Ortega also denied, contrary to well-documented fact, that peaceful demonstrations had been targeted. “Not a single one of the peaceful protests was attacked.”

A comment on the YouTube post by Foxnews.com interviewer Bret Baier include, “He (Ortega) lives in a parallel universe. He doesn’t care anybody else but himself. Liarrrrr!!!!”; “Asesino narcotraficante tenés que pagar asesino …. Fuera de Nicaragua asesino”.

Ortega rejected calls for him to step down and said bringing elections forward to 2019 as proposed by the Episcopal Conference of Nicaragua and adoped by the Organization of American States (OAS) last week.

Asked about opposition claims he hoped to cling to power and build an Ortega dynasty akin to the Somoza dictatorship he famously helped topple in 1979, he said: “It never even occurred to me.”

In the 2016 elections, his wife Rosario Murillo was on the presidential ticket for vice-president, giving her a legitimate position to take over from her ailing husband. Prior to that and since 2007 Murillo held the post of government spokesperson.

To many Nicaraguans, Murillo is the real power behind the Ortega administration.

“It never occurred to me to set up a dynasty,” Ortega said. “My wife, it’s the first time ever she’s been vice president.”

José Miguel Vivanco, the Human Rights Watch Americas director, dismissed Ortega’s appearance as an attempt by “a pathological liar” to manipulate global public opinion.

“It is a way for him to confuse people outside Nicaragua about what is going on,” Vivanco said, pointing to the “groundless and absurd theories” being peddled by Ortega’s government about who was to blame for the violence.

Ortega hoped to discredit protesters as foreign-backed coup mongers supported by the Catholic Church, Vivanco said. In reality Nicaragua’s president was trying to crush peaceful protests using “cruel and blatant brutality … It’s as simple as that.”

Yader Luna, a Nicaraguan journalist from Confidencial, said Ortega’s interviewer had “basically” asked the right questions. “But Ortega lied in every single one of his answers … He claimed they haven’t attacked priests when I have seen his turbas [paramilitaries] beating them before my very eyes … He denied attacks in which dozens of people were killed in broad daylight.

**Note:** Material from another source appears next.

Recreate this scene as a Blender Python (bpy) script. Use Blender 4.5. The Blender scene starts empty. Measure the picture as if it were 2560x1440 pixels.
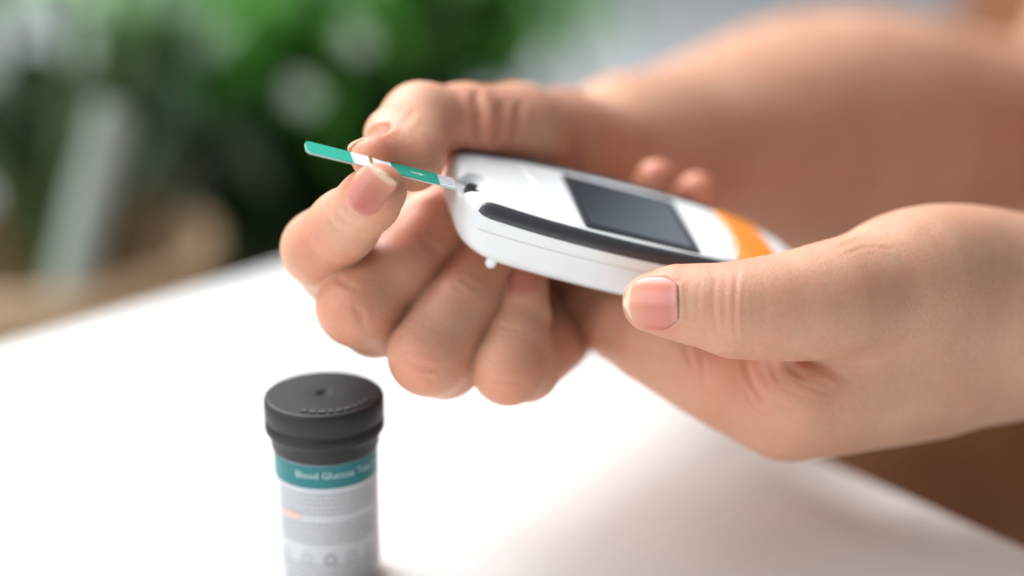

“His speech was the same as always,” Luna added, “albeit in a less confrontational tone because he didn’t want to come across as a villain on Fox.”

In the interview, Ortega denied that he controls paramilitary groups blamed for most of the killings. They are supported by his political opponents and foreign interests, though he did not specify the U.S. directly, as he has done in the past.

“To move up the elections would create instability, insecurity and make things worse… None of the peaceful demonstrations have been attacked. No Nicaraguan has died in any church. Not a single Nicaraguan has died in any church. That’s false,” Ortega said.

Ortega said he was speaking to Fox News after years of refusing interviews with foreign media because he wanted the United States to show Nicaragua “respect.”

“The history of our relations with the United States has been painful. I don’t want to repeat it,” he said, criticizing a resolution against Nicaragua that US lawmakers were reported to be preparing.

He also hit out at what he called “a campaign of lies, terrible lies to try to hurt the image of Nicaragua and of its government.”